Applaus brandete auf, noch bevor Details genannt werden konnten: Riegger erhielt 37 Ja-Stimmen (84 Prozent) bei drei Enthaltungen und vier Nein-Stimmen. Als er mit einem erleichterten Lächeln im Gesicht nach vorne schritt, um sich für das ausgesprochene Vertrauen zu bedanken, standen der komplette Kreistag und die prominent besetzten Zuhörerreihen auf und feierten den wiedergewählten Kreischef mit Ovationen.
"Sie haben sich diese Zustimmung hart erarbeitet", würdigte Jürgen Großmann die Verdienste Rieggers: "Ihr Ansinnen ist es, nahe an den Menschen zu sein, ohne den Menschen nach dem Mund zu reden. Das ist ihr Erfolgsrezept."

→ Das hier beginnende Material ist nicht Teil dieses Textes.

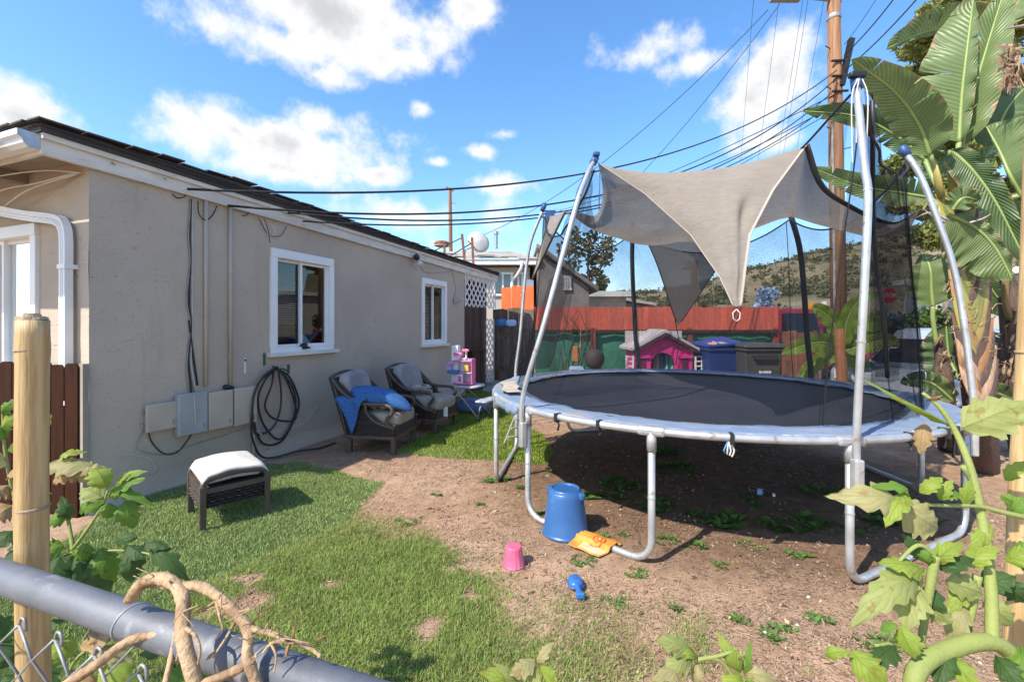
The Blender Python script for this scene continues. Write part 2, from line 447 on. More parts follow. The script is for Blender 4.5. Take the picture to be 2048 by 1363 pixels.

"Das war eine exzellente Wahl", pflichtete Zeno Danner bei, seit wenigen Wochen amtierender Erster Landesbeamter im Landratsamt. Das Verkehrsministerium habe ihm schon damals, bei seiner Versetzung nach Calw, in einer internen Einschätzung den neuen Chef ans Herz gelegt: Riegger sei, so schrieben die Ministeriellen, ein "bestens vernetzter Profi, von dem man viel lernen kann."
Gestern Abend war Riegger aber vor allem – dankbar. Auch ob seiner Familie. Seine Ehefrau Iris hatte – abseits des Protokolls – dem Ehemann und Vater mit berührenden Worten eine Botschaft in Form eines Geschenks überbracht. Manchmal fehle angesichts seiner vielen Termine die gemeinsame Zeit. "Die Tage mit dir sind umso kostbarer. Wir haben dich sehr lieb." Nicht nur Iris Riegger standen in diesem Moment die Tränen in den Augen.
Nach einer musikalischen Untermalung durch zwei Lehrkräfte der Musikschule Altensteig nahm Riegger wieder seinen angestammten Platz auf dem Podium ein. Frei nach dem früheren SPD-Chef Franz Müntefering räsonierte der alte neue Landrat: "Im Zuschauerraum sitzen ist Mist."
Seine offizielle Amtseinsetzung erfolgt am 25. Januar.